[start]
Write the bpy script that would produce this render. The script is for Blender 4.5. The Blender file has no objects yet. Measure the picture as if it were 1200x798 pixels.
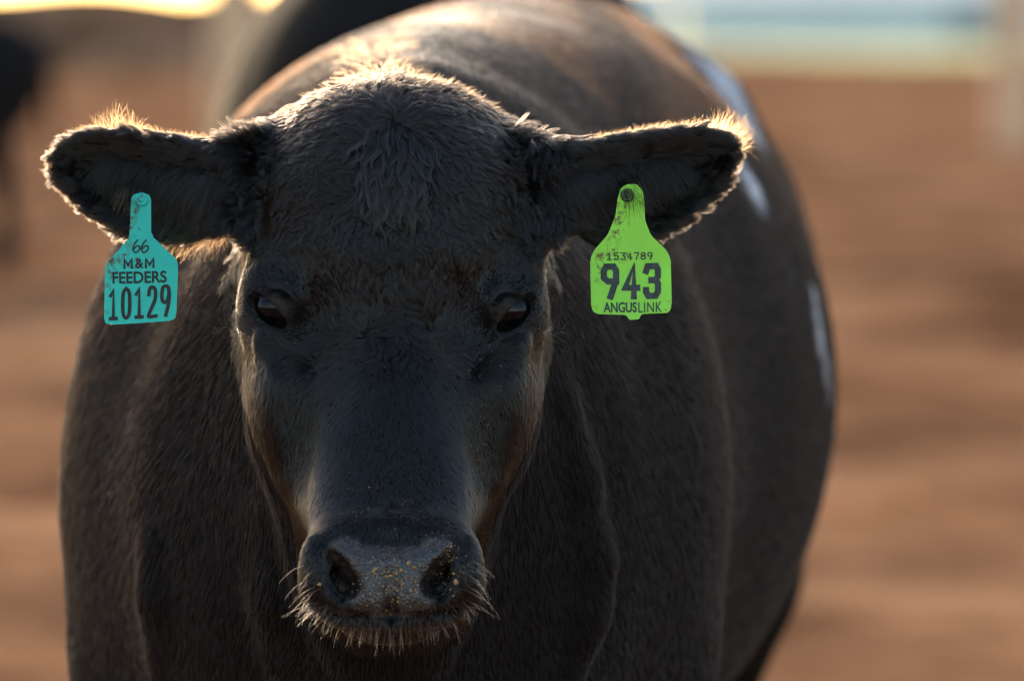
import bpy, bmesh, math, random
import numpy as np
from mathutils import Vector, Matrix, kdtree
from mathutils.bvhtree import BVHTree

R = math.radians
rng = np.random.default_rng(7)
random.seed(7)
SC = bpy.context.scene
COL = SC.collection

# ------------------------------------------------------------------ camera
CAMY, CAMZ = -5.0, 1.35
FOC = 222.0
FP = 1200 * FOC / 36.0                 # focal length in photo pixels
PITCH = math.atan(379 / FP)
cd = bpy.data.cameras.new('camera')
cd.lens = FOC
cd.sensor_width = 36.0
cd.clip_start = 0.1
cd.clip_end = 5000
cd.dof.use_dof = True
cd.dof.focus_distance = 4.95
cd.dof.aperture_fstop = 5.0
cam = bpy.data.objects.new('camera', cd)
COL.objects.link(cam)
cam.location = (0, CAMY, CAMZ)
cam.rotation_euler = (R(90) - PITCH, 0, 0)
SC.camera = cam
SC.render.resolution_x, SC.render.resolution_y = 1024, 680

# ------------------------------------------------------------------ sky, sun, exposure
SUN_EL, SUN_AZ = 15.0, -12.0            # azimuth from +Y, negative = to the left (-X)
w = bpy.data.worlds.new('World')
SC.world = w
w.use_nodes = True
nt = w.node_tree
bg = nt.nodes['Background']
sky = nt.nodes.new('ShaderNodeTexSky')
sky.sky_type = 'NISHITA'
sky.sun_disc = False
sky.sun_elevation = R(SUN_EL)
sky.sun_rotation = R(SUN_AZ)
sky.dust_density = 2.5
sky.air_density = 1.0
sky.ozone_density = 0.4
nt.links.new(sky.outputs[0], bg.inputs[0])
bg.inputs[1].default_value = 0.15
sl = bpy.data.lights.new('sun', 'SUN')
sl.energy = 2.0
sl.angle = R(0.5)
sl.color = (1.0, 0.78, 0.56)
sun = bpy.data.objects.new('sun', sl)
COL.objects.link(sun)
sd = Vector((math.sin(R(SUN_AZ)) * math.cos(R(SUN_EL)), math.cos(R(SUN_AZ)) * math.cos(R(SUN_EL)), math.sin(R(SUN_EL))))
sun.rotation_euler = sd.to_track_quat('Z', 'Y').to_euler()
SC.view_settings.view_transform = 'Standard'
SC.view_settings.look = 'None'
SC.view_settings.gamma = 1
SC.view_settings.use_curve_mapping = False
SC.view_settings.exposure = 1.5
SC.render.engine = 'CYCLES'
SC.cycles.use_denoising = True
SC.cycles.denoising_prefilter = 'ACCURATE'
SC.cycles.max_bounces = 8
SC.cycles.use_adaptive_sampling = False
SC.cycles.filter_width = 1.1
SC.cycles.transparent_max_bounces = 8
SC.cycles.sample_clamp_indirect = 6


# ------------------------------------------------------------------ pixel <-> world helpers (layout measured on the photograph)
def P(px, py, Y):
    a = (px - 600) / FP
    b = -(py - 399) / FP
    fy, fz = math.cos(PITCH), -math.sin(PITCH)
    uy, uz = math.sin(PITCH), math.cos(PITCH)
    dy, dz = fy + b * uy, fz + b * uz
    t = (Y - CAMY) / dy
    return Vector((a * t, Y, CAMZ + dz * t))


def proj(p):
    """world points (N,3) -> photo pixels (N,2)"""
    p = np.asarray(p)
    x, y, z = p[:, 0], p[:, 1] - CAMY, p[:, 2] - CAMZ
    c, s = math.cos(PITCH), math.sin(PITCH)
    d = y * c - z * s
    h = y * s + z * c
    return np.stack([600 + FP * x / d, 399 - FP * h / d], 1)


# ------------------------------------------------------------------ materials
def mat(name):
    m = bpy.data.materials.new(name)
    m.use_nodes = True
    return m, m.node_tree, m.node_tree.nodes['Principled BSDF']


def N(nt, kind, **kw):
    n = nt.nodes.new(kind)
    for k, v in kw.items():
        if k in n.inputs.keys():
            n.inputs[k].default_value = v
        else:
            setattr(n, k, v)
    return n


def ramp(nt, fac, stops):
    r = nt.nodes.new('ShaderNodeValToRGB')
    e = r.color_ramp.elements
    while len(e) < len(stops):
        e.new(0.5)
    for el, (p, c) in zip(e, stops):
        el.position = p
        el.color = (*c, 1) if len(c) == 3 else c
    nt.links.new(fac, r.inputs[0])
    return r.outputs[0]


def simple(name, col, rough=0.6, noise=0.0, scale=20, bump=0.0, spec=0.5, coat=0.0):
    m, nt, b = mat(name)
    b.inputs['Base Color'].default_value = (*col, 1)
    b.inputs['Roughness'].default_value = rough
    b.inputs['Specular IOR Level'].default_value = spec
    b.inputs['Coat Weight'].default_value = coat
    if noise or bump:
        tc = N(nt, 'ShaderNodeTexCoord')
        n = N(nt, 'ShaderNodeTexNoise', Scale=scale, Detail=6, Roughness=0.6)
        nt.links.new(tc.outputs['Object'], n.inputs['Vector'])
        if noise:
            lo = tuple(c * (1 - noise) for c in col)
            hi = tuple(min(1, c * (1 + noise)) for c in col)
            nt.links.new(ramp(nt, n.outputs[0], [(0.3, lo), (0.7, hi)]), b.inputs['Base Color'])
        if bump:
            bp = N(nt, 'ShaderNodeBump', Strength=bump, Distance=0.02)
            nt.links.new(n.outputs[0], bp.inputs['Height'])
            nt.links.new(bp.outputs[0], b.inputs['Normal'])
    return m


def hide_material():
    """black short-haired hide; the bare wet nose by the vertex mask 'bare'; pale healed brand marks by 'brand'"""
    m, nt, b = mat('black_hide')
    tc = N(nt, 'ShaderNodeTexCoord')
    n = N(nt, 'ShaderNodeTexNoise', Scale=9, Detail=5, Roughness=0.6)
    nt.links.new(tc.outputs['Object'], n.inputs['Vector'])
    base = ramp(nt, n.outputs[0], [(0.35, (0.005, 0.0042, 0.004)), (0.7, (0.009, 0.007, 0.006))])
    at = N(nt, 'ShaderNodeAttribute', attribute_name='bare')
    nb = N(nt, 'ShaderNodeTexNoise', Scale=220, Detail=3)
    nt.links.new(tc.outputs['Object'], nb.inputs['Vector'])
    skin = ramp(nt, nb.outputs[0], [(0.35, (0.014, 0.013, 0.013)), (0.75, (0.050, 0.046, 0.048))])
    nd = N(nt, 'ShaderNodeTexNoise', Scale=75, Detail=8, Roughness=0.75)
    nt.links.new(tc.outputs['Object'], nd.inputs['Vector'])
    dirt = ramp(nt, nd.outputs[0], [(0.52, (0, 0, 0)), (0.66, (.8, .8, .8))])
    ms = N(nt, 'ShaderNodeMix', data_type='RGBA')
    nt.links.new(dirt, ms.inputs[0])
    nt.links.new(skin, ms.inputs[6])
    ms.inputs[7].default_value = (0.10, 0.062, 0.034, 1)
    mx = N(nt, 'ShaderNodeMix', data_type='RGBA')
    nt.links.new(at.outputs['Fac'], mx.inputs[0])
    nt.links.new(base, mx.inputs[6])
    nt.links.new(ms.outputs[2], mx.inputs[7])
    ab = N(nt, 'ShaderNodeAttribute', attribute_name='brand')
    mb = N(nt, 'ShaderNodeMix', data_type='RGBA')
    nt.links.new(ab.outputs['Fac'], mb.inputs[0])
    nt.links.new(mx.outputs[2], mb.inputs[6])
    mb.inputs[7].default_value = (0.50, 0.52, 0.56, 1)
    nt.links.new(mb.outputs[2], b.inputs['Base Color'])
    rr = N(nt, 'ShaderNodeMapRange')
    nt.links.new(at.outputs['Fac'], rr.inputs[0])
    rr.inputs[3].default_value = 0.9
    sp = N(nt, 'ShaderNodeMapRange')
    nt.links.new(at.outputs['Fac'], sp.inputs[0])
    sp.inputs[3].default_value = 0.08
    sp.inputs[4].default_value = 0.55
    nt.links.new(sp.outputs[0], b.inputs['Specular IOR Level'])
    rr.inputs[4].default_value = 0.27
    nt.links.new(rr.outputs[0], b.inputs['Roughness'])
    v = N(nt, 'ShaderNodeTexVoronoi', Scale=420)
    nt.links.new(tc.outputs['Object'], v.inputs['Vector'])
    mu = N(nt, 'ShaderNodeMath', operation='MULTIPLY')
    nt.links.new(v.outputs['Distance'], mu.inputs[0])
    nt.links.new(at.outputs['Fac'], mu.inputs[1])
    bp = N(nt, 'ShaderNodeBump', Strength=0.55, Distance=0.0012)
    nt.links.new(mu.outputs[0], bp.inputs['Height'])
    bp.invert = True
    nt.links.new(bp.outputs[0], b.inputs['Normal'])
    return m


def hair_material(name, melanin, redness,  rough=0.32, radial=0.4, rcol=0.15, coat=0.0, ior=1.5):
    m = bpy.data.materials.new(name)
    m.use_nodes = True
    nt = m.node_tree
    nt.nodes.clear()
    o = nt.nodes.new('ShaderNodeOutputMaterial')
    h = nt.nodes.new('ShaderNodeBsdfHairPrincipled')
    h.model = 'CHIANG'
    if isinstance(melanin, tuple):
        h.parametrization = 'COLOR'
        h.inputs['Color'].default_value = (*melanin, 1)
    else:
        h.parametrization = 'MELANIN'
        h.inputs['Melanin'].default_value = melanin
        h.inputs['Melanin Redness'].default_value = redness
    h.inputs['Roughness'].default_value = rough
    h.inputs['Radial Roughness'].default_value = radial
    if not isinstance(melanin, tuple):
        h.inputs['Random Color'].default_value = rcol
    h.inputs['Random Roughness'].default_value = 0.3
    h.inputs['Coat'].default_value = coat
    h.inputs['IOR'].default_value = ior
    nt.links.new(h.outputs[0], o.inputs[0])
    return m


M_HIDE = hide_material()
M_FUR = hair_material('black_fur', (.0058, .0049, .0047), 0, 0.24, 0.35)
M_LOCK = hair_material('glossy_forelock', (.0060, .0048, .0045), 0, 0.20, 0.32, ior=1.58)
M_FUR_BODY = hair_material('black_body_fur', (.0026, .0018, .0015), 0, 0.78, 0.7, ior=1.32)
M_BLEACH = hair_material('sun_bleached_fur', (.0085, .0038, .0018), 0, 0.6, 0.6, ior=1.36)
M_FRINGE = hair_material('brown_fringe_hair', (.055, .024, .010), 0, 0.3, 0.4)
M_FUZZ = hair_material('dark_fuzz_hair', (.030, .018, .011), 0, 0.5, 0.5)
M_WHISK = hair_material('grey_whisker', (.06, .05, .044), 0, 0.3, 0.4)
M_EYE = None


# ------------------------------------------------------------------ object helpers
def tag(o, label, cat, group=None, kind=None):
    o['label'] = label
    o['category'] = cat
    if group:
        o['group'] = group
    if kind:
        o['kind'] = kind
    return o


def empty(name, loc=(0, 0, 0), rz=0.0):
    o = bpy.data.objects.new(name, None)
    o.empty_display_size = 0.1
    COL.objects.link(o)
    o.location = loc
    o.rotation_euler = (0, 0, rz)
    return o


def link_mesh(name, me, m, parent=None, smooth=True):
    o = bpy.data.objects.new(name, me)
    COL.objects.link(o)
    if m is not None:
        me.materials.append(m)
    if smooth:
        me.polygons.foreach_set('use_smooth', [True] * len(me.polygons))
    if parent is not None:
        o.parent = parent
    return o


def mesh_np(name, V, F):
    me = bpy.data.meshes.new(name)
    V = np.ascontiguousarray(V, dtype=np.float32)
    F = np.ascontiguousarray(F, dtype=np.int32)
    k = F.shape[1]
    me.vertices.add(len(V))
    me.vertices.foreach_set('co', V.ravel())
    me.loops.add(F.size)
    me.loops.foreach_set('vertex_index', F.ravel())
    me.polygons.add(len(F))
    me.polygons.foreach_set('loop_start', np.arange(0, F.size, k, dtype=np.int32))
    me.update(calc_edges=True)
    me.validate()
    return me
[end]
# AIM OF THE TASK
List the lines that contain the word "render".

# RESULT OF THE EXERCISE
Write the bpy script that would produce this render. The script is for Blender 4.5. The Blender file has no objects yet. Measure the picture as if it were 1200x798 pixels.
SC.render.resolution_x, SC.render.resolution_y = 1024, 680
SC.render.engine = 'CYCLES'